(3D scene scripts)
** begin **

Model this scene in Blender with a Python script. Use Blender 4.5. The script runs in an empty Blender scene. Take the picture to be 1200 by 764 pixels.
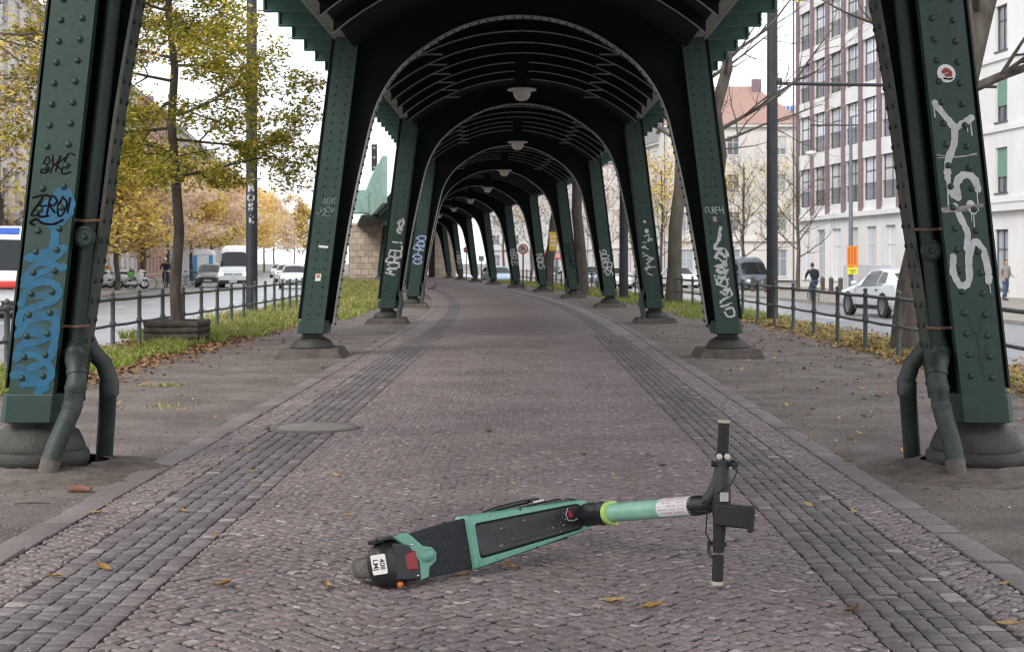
import bpy, math, random
import numpy as np
from mathutils import Vector, Matrix, Euler
RND = random.Random(11)
SC = bpy.context.scene
COL = SC.collection
rad = math.radians

# ------------------------------------------------------------------ camera, sky, sun, exposure
CAM_H = 1.3
FPX = 1760.0 / 1200.0            # focal length as a share of the picture width
cam_d = bpy.data.cameras.new('camera')
cam = bpy.data.objects.new('camera', cam_d)
COL.objects.link(cam)
cam.location = (0, 0, CAM_H)
cam.rotation_euler = (rad(90), 0, 0)
cam_d.sensor_width = 36.0
cam_d.lens = 36.0 * FPX
cam_d.shift_x = -18.0 / 1200.0
cam_d.shift_y = -74.0 / 1200.0
cam_d.clip_start = 0.05
cam_d.clip_end = 6000
cam_d.dof.use_dof = True
cam_d.dof.focus_distance = 6.3
cam_d.dof.aperture_fstop = 9.5
SC.camera = cam

SUN_EL, SUN_ROT = rad(38), rad(215)
world = bpy.data.worlds.new('World')
SC.world = world
world.use_nodes = True
wn, wl = world.node_tree.nodes, world.node_tree.links
wn.clear()
w_out = wn.new('ShaderNodeOutputWorld')
w_bg = wn.new('ShaderNodeBackground')
w_bg.inputs['Strength'].default_value = 0.11
w_sky = wn.new('ShaderNodeTexSky')
w_sky.sky_type = 'NISHITA'
w_sky.sun_disc = False
w_sky.sun_elevation = SUN_EL
w_sky.sun_rotation = SUN_ROT
w_sky.air_density = 1.0
w_sky.dust_density = 3.0
w_mix = wn.new('ShaderNodeMix')
w_mix.data_type = 'RGBA'
w_mix.inputs['Factor'].default_value = 0.86
w_noise = wn.new('ShaderNodeTexNoise')
w_noise.inputs['Scale'].default_value = 2.2
w_noise.inputs['Detail'].default_value = 5
w_tc = wn.new('ShaderNodeTexCoord')
w_ramp = wn.new('ShaderNodeValToRGB')
w_ramp.color_ramp.elements[0].position = 0.3
w_ramp.color_ramp.elements[0].color = (0.80, 0.84, 0.90, 1)
w_ramp.color_ramp.elements[1].position = 0.7
w_ramp.color_ramp.elements[1].color = (1.0, 1.0, 1.0, 1)
w_mul = wn.new('ShaderNodeVectorMath')
w_mul.operation = 'SCALE'
w_mul.inputs['Scale'].default_value = 8.6
wl.new(w_tc.outputs['Generated'], w_noise.inputs['Vector'])
wl.new(w_noise.outputs['Fac'], w_ramp.inputs['Fac'])
wl.new(w_ramp.outputs['Color'], w_mul.inputs[0])
wl.new(w_sky.outputs['Color'], w_mix.inputs['A'])
wl.new(w_mul.outputs['Vector'], w_mix.inputs['B'])
wl.new(w_mix.outputs['Result'], w_bg.inputs['Color'])
wl.new(w_bg.outputs['Background'], w_out.inputs['Surface'])

sun_d = bpy.data.lights.new('sun', 'SUN')
sun_d.energy = 0.9
sun_d.angle = rad(25)
sun_d.color = (1.0, 0.95, 0.88)
sun = bpy.data.objects.new('sun', sun_d)
COL.objects.link(sun)
_sd = Vector((math.sin(SUN_ROT) * math.cos(SUN_EL), math.cos(SUN_ROT) * math.cos(SUN_EL), math.sin(SUN_EL)))
sun.rotation_euler = _sd.to_track_quat('Z', 'Y').to_euler()

SC.view_settings.view_transform = 'Standard'
SC.view_settings.look = 'None'
SC.view_settings.exposure = 1.03
SC.view_settings.gamma = 1.0
SC.view_settings.use_curve_mapping = False
SC.cycles.use_denoising = True
SC.cycles.filter_width = 1.1
SC.cycles.max_bounces = 8
SC.cycles.diffuse_bounces = 4
SC.cycles.transparent_max_bounces = 8

# ------------------------------------------------------------------ mesh helpers
def V(*a):
    return Vector(a)

class MB:
    """collects shapes that become ONE mesh object"""
    def __init__(s):
        s.v, s.f, s.mi, s.m = [], [], [], 0
    def add(s, vs, fs):
        o = len(s.v)
        s.v.extend([tuple(p) for p in vs])
        for f in fs:
            s.f.append(tuple(i + o for i in f))
            s.mi.append(s.m)
    def hexa(s, p):
        s.add(p, [(0, 3, 2, 1), (4, 5, 6, 7), (0, 1, 5, 4), (1, 2, 6, 5), (2, 3, 7, 6), (3, 0, 4, 7)])
    def box(s, c, sz, M=None):
        x, y, z = sz[0] / 2, sz[1] / 2, sz[2] / 2
        c = Vector(c)
        ps = [V(-x, -y, -z), V(x, -y, -z), V(x, y, -z), V(-x, y, -z), V(-x, -y, z), V(x, -y, z), V(x, y, z), V(-x, y, z)]
        if M is not None:
            ps = [M @ p for p in ps]
        s.hexa([c + p for p in ps])
    def box2(s, a, b):
        s.box([(a[i] + b[i]) / 2 for i in range(3)], [abs(b[i] - a[i]) for i in range(3)])
    def tube(s, pts, r, n=8, cap=True, closed=False):
        pts = [Vector(p) for p in pts]
        k = len(pts)
        rs = r if isinstance(r, (list, tuple)) else [r] * k
        t0 = (pts[1] - pts[0]).normalized()
        up = V(0, 0, 1) if abs(t0.z) < 0.9 else V(1, 0, 0)
        nx = t0.cross(up).normalized()
        vs = []
        for i, p in enumerate(pts):
            if closed:
                t = (pts[(i + 1) % k] - pts[i - 1]).normalized()
            else:
                t = (pts[min(i + 1, k - 1)] - pts[max(i - 1, 0)])
                t = t.normalized() if t.length > 1e-9 else t0
            nx = (nx - t * nx.dot(t))
            nx = nx.normalized() if nx.length > 1e-6 else t.orthogonal().normalized()
            ny = t.cross(nx)
            for j in range(n):
                a = 2 * math.pi * j / n
                vs.append(p + (nx * math.cos(a) + ny * math.sin(a)) * rs[i])
        fs = []
        for i in range(k if closed else k - 1):
            i2 = (i + 1) % k
            for j in range(n):
                j2 = (j + 1) % n
                fs.append((i * n + j, i * n + j2, i2 * n + j2, i2 * n + j))
        if cap and not closed:
            fs.append(tuple(range(n - 1, -1, -1)))
            fs.append(tuple((k - 1) * n + j for j in range(n)))
        s.add(vs, fs)
    def lathe(s, prof, c=(0, 0, 0), n=16, ax=None, cap=True):
        """prof: (radius, height) list along ax (default z)"""
        c = Vector(c)
        az = Vector(ax).normalized() if ax is not None else V(0, 0, 1)
        axx = az.orthogonal().normalized() if ax is not None else V(1, 0, 0)
        ay = az.cross(axx)
        vs, fs = [], []
        for r, h in prof:
            for j in range(n):
                a = 2 * math.pi * j / n
                vs.append(c + az * h + (axx * math.cos(a) + ay * math.sin(a)) * r)
        for i in range(len(prof) - 1):
            for j in range(n):
                j2 = (j + 1) % n
                fs.append((i * n + j, i * n + j2, (i + 1) * n + j2, (i + 1) * n + j))
        if cap:
            fs.append(tuple(range(n - 1, -1, -1)))
            fs.append(tuple((len(prof) - 1) * n + j for j in range(n)))
        s.add(vs, fs)
    def dome(s, c, nrm, r, n=8, flat=0.7):
        nz = Vector(nrm).normalized()
        nx = nz.orthogonal().normalized()
        ny = nz.cross(nx)
        c = Vector(c)
        vs = []
        for q, h in ((1.0, 0.0), (0.86, 0.5 * flat), (0.5, 0.87 * flat)):
            for j in range(n):
                a = 2 * math.pi * j / n
                vs.append(c + (nx * math.cos(a) + ny * math.sin(a)) * r * q + nz * r * h)
        vs.append(c + nz * r * flat)
        fs = []
        for i in range(2):
            for j in range(n):
                j2 = (j + 1) % n
                fs.append((i * n + j, i * n + j2, (i + 1) * n + j2, (i + 1) * n + j))
        for j in range(n):
            fs.append((2 * n + j, 2 * n + (j + 1) % n, 3 * n))
        s.add(vs, fs)
    def prism(s, outline, fn, h0, h1):
        """outline: 2-D list; fn(x, y, h) -> point"""
        n = len(outline)
        vs = [fn(x, y, h0) for x, y in outline] + [fn(x, y, h1) for x, y in outline]
        fs = [tuple(range(n - 1, -1, -1)), tuple(range(n, 2 * n))]
        for i in range(n):
            j = (i + 1) % n
            fs.append((i, j, n + j, n + i))
        s.add(vs, fs)
    def grid(s, rows, close=False):
        """rows: list of equal-length point lists"""
        n = len(rows[0])
        vs = [p for r in rows for p in r]
        fs = []
        for i in range(len(rows) - 1):
            for j in range(n if close else n - 1):
                j2 = (j + 1) % n
                fs.append((i * n + j, i * n + j2, (i + 1) * n + j2, (i + 1) * n + j))
        s.add(vs, fs)
    def ellipsoid(s, c, axes, nu=12, nv=8, pw=1.0, half=False):
        """axes: three vectors; pw < 1 makes it boxier"""
        c = Vector(c)
        a, b, d = [Vector(q) for q in axes]
        def sp(x):
            return math.copysign(abs(x) ** pw, x)
        rows = []
        for i in range(nv + 1):
            ph = (math.pi / 2 * i / nv) if half else (-math.pi / 2 + math.pi * i / nv)
            rows.append([c + a * sp(math.cos(ph)) * sp(math.cos(2 * math.pi * j / nu)) + b * sp(math.cos(ph)) * sp(math.sin(2 * math.pi * j / nu)) + d * sp(math.sin(ph)) for j in range(nu)])
        s.grid(rows, close=True)
    def build(s, name, mats, parent=None, smooth=None, local=False, bevel=0, org=None):
        me = bpy.data.meshes.new(name)
        o3 = Vector((0, 0, 0))
        if org is not None:
            o3 = Vector(org)
        elif parent is not None and not local:
            q = parent
            while q is not None:
                o3 = o3 + q.location
                q = q.parent
        vs = np.array(s.v, dtype=np.float64) - np.array(o3) if s.v else np.zeros((0, 3))
        me.from_pydata([tuple(r) for r in vs], [], s.f)
        if not isinstance(mats, (list, tuple)):
            mats = [mats]
        for m in mats:
            me.materials.append(m)
        if len(mats) > 1:
            me.polygons.foreach_set('material_index', s.mi)
        if smooth is not None:
            me.shade_smooth()
            me.set_sharp_from_angle(angle=rad(smooth))
        me.update()
        ob = bpy.data.objects.new(name, me)
        COL.objects.link(ob)
        if parent is not None:
            ob.parent = parent
        elif org is not None:
            ob.location = o3
        if bevel:
            bm = ob.modifiers.new('bevel', 'BEVEL')
            bm.width = bevel
            bm.segments = 2
            bm.limit_method = 'ANGLE'
            bm.angle_limit = rad(35)
        return ob

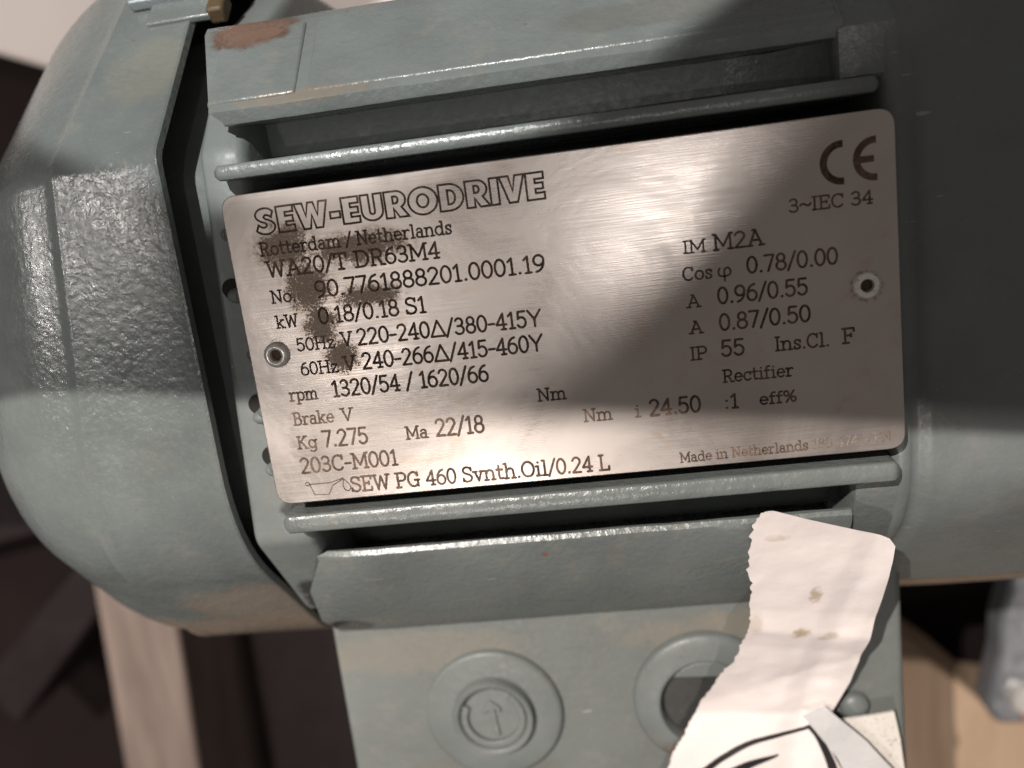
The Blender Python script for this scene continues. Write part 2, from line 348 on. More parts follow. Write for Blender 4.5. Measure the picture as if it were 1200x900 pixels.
# --- right end: band that closes the pads and the gear housing
def gear_sec(d=0.0):
    return fillet([(37 - d * .3, -3.2 - d), (53 - d * .8, -19.2 - d * .8), (70 - d, -48), (72 - d, -100), (40, -146 + d), (-40, -146 + d), (-72 + d, -100), (-71 + d, -46), (-63.5 + d * .8, -34 - d * .8), (-37 + d * .3, -4.2 - d)], [5, 6, 5, 8, 8, 8, 8, 1.2, 1.2, 24], 6)
band = [(43.5, 4.5), (44.2, 3.4), (45.2, 3.0), (48.5, 3.0), (51.6, 3.0), (52.0, 3.3)]
def end_block(sgn):
    sec = [(29.4, -20), (29.4, -4.6), (30.2, -3.7), (37.1, -3.5), (52.9, -19.3), (54.2, -24), (54.6, -41.5), (54.6, -58), (44, -40)]
    if sgn < 0: sec = [(29.4, -20), (29.4, -5.0), (30.0, -4.7), (33.0, -5.2), (36.1, -6.35), (40.3, -9.0), (44.1, -12.4), (63.4, -34.2), (66, -38), (70, -45.5), (60, -58), (44, -40)]
    rings = [[(x, sgn * (y - d * .7), z - d) for y, z in sec] for x, d in ((43.4, 1.0), (43.8, 0.25), (44.6, 0), (51.6, 0))]
    return build('end_block', *loft(rings), 'cast', motor, 40)
end_block(1); end_block(-1)
# ramps where the grooves run out towards the end block
for sgn in (1,):
    V = []; F = []; n = 14
    for k in range(n + 1):
        s = k / n; x = 26 + 18.4 * s; z = -18.6 + 14.6 * (1 - math.sqrt(max(0.0, 1 - s * s))) ** 0.9
        V += [(x, sgn * 29.6, z), (x, sgn * 36.2, z), (x, sgn * 36.2, -22), (x, sgn * 29.6, -22)]
    for k in range(n):
        a = 4 * k
        for j in range(4): F.append((a + j, a + (j + 1) % 4, a + 4 + (j + 1) % 4, a + 4 + j))
    F += [(3, 2, 1, 0), (4 * n, 4 * n + 1, 4 * n + 2, 4 * n + 3)]
    build('groove_ramp', V, F, 'cast', motor, 40)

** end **

■ Problem description
Report only how many lines in the records contain the word "this".

■ Result of the exercise
2